Roy Batty’s death speech is the highpoint of the film script-wise; his sudden jolt of heroics is shocking and performed well by Rutger Hauer, who makes the insane robot’s bout of divine understanding believable and compelling. However when considering the relationship between Batty and Deckard, Deckard having killed Batty’s replicant girlfriend Pris, Batty minutes before breaking Deckard’s fingers, and the blade runner’s numerous attempts to kill him, his final act of kindness seems like a well concealed deus-ex-machina. One argument could be that Batty accepts his fate in his dying moments, thus no longer having a reason to kill Deckard.
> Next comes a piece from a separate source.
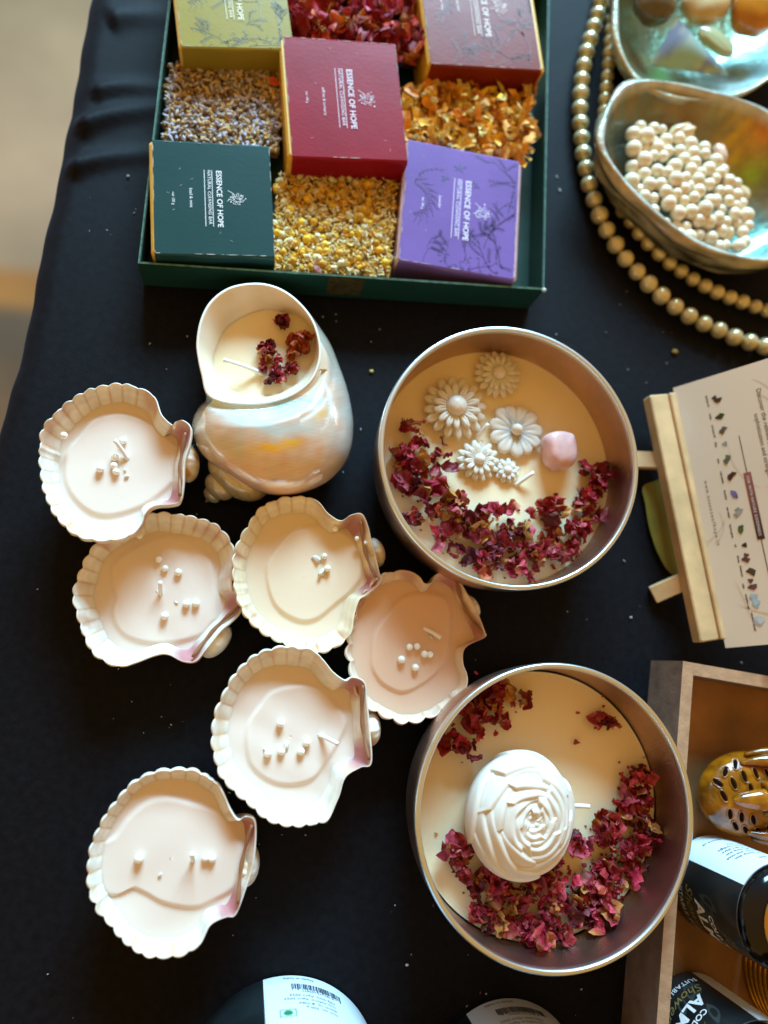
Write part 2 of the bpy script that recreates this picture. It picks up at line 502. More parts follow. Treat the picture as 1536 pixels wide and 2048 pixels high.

However earlier Batty finds out he has no chance of life, and still mercilessly kills J.F Sebastian - despite well deserving of its iconic status, the rooftop sequence doesn’t hold up to scrutiny.

The set design and lighting (or lack of) compliments the narratives stylistic twists, the people in their flying cars don’t enjoy a luxurious future of economic stability and urban technological perfection, instead spluttering through darkness, drowning in noirish smoke and patronising talking advertisements. J.F Sebastian’s decrepit, rainwater filled home is an excellent manifestation of the state of Earth in the future. Abandoned, half-destroyed, and gradually dissolving away as the opportunity of the future slips by, the rain forever dripping into nothingness.